JAKARTA - Kejaksaan Negeri Kabupaten Mukomuko Provinsi Bengkulu telah menyita sejumlah uang dan aset yang terkait dengan kasus dugaan korupsi anggaran negara untuk modal usaha di Badan Usaha Milik Daerah (BUMD).

“Sejak beberapa hari terakhir kami sudah melakukan sejumlah penyitaan yakni uang tunai sekitar Rp204,2 juta dari sejumlah pihak, termasuk dari dua tersangka,” kata Kepala Kejaksaan Negeri Kabupaten Mukomuko Rudi Iskandar dalam keterangannya di Mukomuko, dilansir Antara, Minggu, 21 Maret.

Ia mengatakan, pihaknya juga telah menyita aset milik BUMD berupa satu paket mesin air minum kemasan dan paket mesin air mineral yang disita oleh petugas dari Bandung Provinsi Jawa Barat.

Ia menyebutkan satu paket mesin air mineral dengan nilai Rp124 juta milik BUMD setempat selama ini berada di bawah pengelolaan pihak ketiga yang berada di wilayah Bandung.

“Aset berupa mesin air mineral yang berada di wilayah Bandung tersebut pada saat itu dikelola oleh pihak PT MMS sebagai investasi untuk usaha air mineral kemasan,” ujarnya pula.

Rudi berharap dengan adanya sejumlah penyitaan uang dan aset yang terkait dengan dugaan korupsi anggaran negara untuk modal usaha di BUMD dapat menutup kerugian negara.

Untuk sementara ini, ia mengatakan, berdasarkan estimasinya jumlah kerugian negara akibat kasus dugaan korupsi anggaran negara untuk modal usaha di BUMD setempat mencapai sekitar Rp1,1 miliar lebih.

“Ini baru estimasi penyidik Kejari Mukomuko.
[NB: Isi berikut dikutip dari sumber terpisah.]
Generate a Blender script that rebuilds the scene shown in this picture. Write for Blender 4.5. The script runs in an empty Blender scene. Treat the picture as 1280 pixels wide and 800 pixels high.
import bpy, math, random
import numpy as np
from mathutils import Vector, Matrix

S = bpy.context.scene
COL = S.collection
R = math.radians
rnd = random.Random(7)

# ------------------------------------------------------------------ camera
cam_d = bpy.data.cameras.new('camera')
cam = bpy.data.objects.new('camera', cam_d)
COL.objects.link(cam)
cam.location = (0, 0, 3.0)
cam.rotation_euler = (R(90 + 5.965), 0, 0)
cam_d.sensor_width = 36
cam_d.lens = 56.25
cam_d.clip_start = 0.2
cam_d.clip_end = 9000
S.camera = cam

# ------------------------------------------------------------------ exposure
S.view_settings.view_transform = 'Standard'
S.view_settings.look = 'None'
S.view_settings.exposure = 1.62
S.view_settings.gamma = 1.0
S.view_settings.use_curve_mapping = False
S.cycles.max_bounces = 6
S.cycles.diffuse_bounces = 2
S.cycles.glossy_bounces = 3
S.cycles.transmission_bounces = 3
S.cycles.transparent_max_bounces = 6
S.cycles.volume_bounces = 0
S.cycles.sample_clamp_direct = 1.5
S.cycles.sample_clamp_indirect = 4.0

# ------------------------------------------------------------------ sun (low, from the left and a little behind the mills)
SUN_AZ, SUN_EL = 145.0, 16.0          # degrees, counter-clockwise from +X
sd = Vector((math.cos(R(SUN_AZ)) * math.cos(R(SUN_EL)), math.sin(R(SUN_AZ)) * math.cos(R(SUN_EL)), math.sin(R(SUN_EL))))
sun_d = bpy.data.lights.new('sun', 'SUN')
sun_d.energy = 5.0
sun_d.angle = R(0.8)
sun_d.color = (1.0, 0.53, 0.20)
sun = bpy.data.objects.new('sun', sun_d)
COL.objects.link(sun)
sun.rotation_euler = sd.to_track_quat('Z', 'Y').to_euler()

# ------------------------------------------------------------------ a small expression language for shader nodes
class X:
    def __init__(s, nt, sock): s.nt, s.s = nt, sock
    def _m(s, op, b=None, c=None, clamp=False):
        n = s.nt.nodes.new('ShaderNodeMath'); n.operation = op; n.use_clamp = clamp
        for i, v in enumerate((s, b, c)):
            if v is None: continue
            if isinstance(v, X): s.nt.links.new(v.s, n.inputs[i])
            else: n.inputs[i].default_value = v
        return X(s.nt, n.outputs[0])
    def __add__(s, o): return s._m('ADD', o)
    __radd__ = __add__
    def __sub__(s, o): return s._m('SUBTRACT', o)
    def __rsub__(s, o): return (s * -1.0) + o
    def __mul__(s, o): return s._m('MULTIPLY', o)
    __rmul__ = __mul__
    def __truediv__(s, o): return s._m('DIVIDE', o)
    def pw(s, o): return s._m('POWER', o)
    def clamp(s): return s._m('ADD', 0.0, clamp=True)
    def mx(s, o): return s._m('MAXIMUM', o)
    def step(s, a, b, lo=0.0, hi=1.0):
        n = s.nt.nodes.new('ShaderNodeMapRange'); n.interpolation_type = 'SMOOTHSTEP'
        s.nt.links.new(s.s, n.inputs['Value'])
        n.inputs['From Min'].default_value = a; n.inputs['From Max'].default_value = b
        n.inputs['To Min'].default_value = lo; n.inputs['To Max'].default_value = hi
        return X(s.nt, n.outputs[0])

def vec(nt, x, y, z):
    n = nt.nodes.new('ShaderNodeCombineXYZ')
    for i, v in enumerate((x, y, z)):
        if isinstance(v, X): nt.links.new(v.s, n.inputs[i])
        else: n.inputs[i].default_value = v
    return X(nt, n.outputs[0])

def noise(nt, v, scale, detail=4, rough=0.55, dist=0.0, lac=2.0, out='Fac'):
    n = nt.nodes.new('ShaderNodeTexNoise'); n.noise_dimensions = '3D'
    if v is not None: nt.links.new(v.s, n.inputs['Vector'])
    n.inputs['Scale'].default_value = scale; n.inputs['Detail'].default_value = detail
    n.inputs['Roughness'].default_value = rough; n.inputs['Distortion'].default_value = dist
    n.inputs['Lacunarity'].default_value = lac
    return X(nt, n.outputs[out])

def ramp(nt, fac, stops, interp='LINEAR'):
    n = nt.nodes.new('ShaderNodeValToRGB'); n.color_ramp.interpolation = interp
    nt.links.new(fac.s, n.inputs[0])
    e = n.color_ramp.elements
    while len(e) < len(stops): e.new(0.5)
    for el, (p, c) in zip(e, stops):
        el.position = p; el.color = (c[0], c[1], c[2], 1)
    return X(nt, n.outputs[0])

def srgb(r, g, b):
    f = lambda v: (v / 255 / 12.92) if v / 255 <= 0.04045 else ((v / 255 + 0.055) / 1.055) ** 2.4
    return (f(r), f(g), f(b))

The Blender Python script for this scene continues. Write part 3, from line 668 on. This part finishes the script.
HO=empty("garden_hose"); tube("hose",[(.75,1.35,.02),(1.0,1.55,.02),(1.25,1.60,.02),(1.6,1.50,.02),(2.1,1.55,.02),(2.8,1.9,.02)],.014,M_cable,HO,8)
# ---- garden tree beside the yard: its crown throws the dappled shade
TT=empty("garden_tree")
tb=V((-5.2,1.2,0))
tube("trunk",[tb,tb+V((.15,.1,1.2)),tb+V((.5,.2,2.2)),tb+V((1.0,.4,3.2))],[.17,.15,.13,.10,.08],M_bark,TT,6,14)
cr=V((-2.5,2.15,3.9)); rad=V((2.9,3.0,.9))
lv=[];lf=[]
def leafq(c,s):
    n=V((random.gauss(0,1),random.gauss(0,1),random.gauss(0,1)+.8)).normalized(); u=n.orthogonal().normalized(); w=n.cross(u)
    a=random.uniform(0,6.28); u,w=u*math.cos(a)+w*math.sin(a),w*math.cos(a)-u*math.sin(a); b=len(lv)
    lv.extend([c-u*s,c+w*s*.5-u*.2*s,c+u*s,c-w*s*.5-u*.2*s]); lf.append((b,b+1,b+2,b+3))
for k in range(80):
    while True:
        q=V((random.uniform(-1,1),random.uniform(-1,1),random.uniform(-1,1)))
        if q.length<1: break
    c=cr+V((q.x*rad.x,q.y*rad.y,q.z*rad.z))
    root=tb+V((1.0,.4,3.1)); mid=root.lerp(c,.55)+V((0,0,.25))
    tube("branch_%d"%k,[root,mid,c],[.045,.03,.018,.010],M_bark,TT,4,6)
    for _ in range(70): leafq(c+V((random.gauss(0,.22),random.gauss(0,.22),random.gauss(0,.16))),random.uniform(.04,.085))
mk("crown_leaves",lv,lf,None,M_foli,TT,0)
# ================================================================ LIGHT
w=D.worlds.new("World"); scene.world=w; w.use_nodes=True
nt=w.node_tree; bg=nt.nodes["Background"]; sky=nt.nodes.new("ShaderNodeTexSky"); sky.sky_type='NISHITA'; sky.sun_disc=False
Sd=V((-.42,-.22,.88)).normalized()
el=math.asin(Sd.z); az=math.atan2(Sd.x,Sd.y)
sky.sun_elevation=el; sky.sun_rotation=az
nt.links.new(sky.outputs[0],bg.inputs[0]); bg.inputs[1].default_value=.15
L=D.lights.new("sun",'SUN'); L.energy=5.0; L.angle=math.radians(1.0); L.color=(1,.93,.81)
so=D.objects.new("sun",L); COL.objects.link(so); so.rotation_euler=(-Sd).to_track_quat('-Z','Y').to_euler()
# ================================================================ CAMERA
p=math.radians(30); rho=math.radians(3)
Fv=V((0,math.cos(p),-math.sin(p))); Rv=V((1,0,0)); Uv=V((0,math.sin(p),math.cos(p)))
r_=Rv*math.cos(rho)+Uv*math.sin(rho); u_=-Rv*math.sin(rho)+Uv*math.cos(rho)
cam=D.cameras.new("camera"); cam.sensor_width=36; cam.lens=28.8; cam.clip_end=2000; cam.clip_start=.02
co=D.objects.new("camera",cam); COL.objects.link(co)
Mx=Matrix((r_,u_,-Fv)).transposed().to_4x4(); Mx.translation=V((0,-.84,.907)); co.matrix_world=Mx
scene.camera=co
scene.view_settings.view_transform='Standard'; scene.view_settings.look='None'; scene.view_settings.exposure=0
Untuk resminya berapa jumlah kerugian negara kami masih menunggu hasil audit dari Badan Pemeriksa Keuangan dan Pembangunan (BPKP),” ujar Rudi.

BUMD PT Mukomuko Maju Sejahtera (MMS) terhitung sejak tahun 2006 hingga 2016 mendapatkan modal usaha atau penyertaan modal sebesar Rp7 miliar yang bersumber dari APBD pemerintah setempat.

Penyidik Kejari Kabupaten Mukomuko melakukan penyidikan terhadap pengelolaan dana sebesar Rp7 miliar yang bersumber dari APBD tahun 2006 hingga 2016.

Kejari menduga manajemen BUMD yang menerima dana untuk modal sebesar Rp7 miliar dari pemerintah setempat tersebut mengelola dana tersebut tidak sesuai aturan, sehingga berpotensi menyebabkan kerugian negara.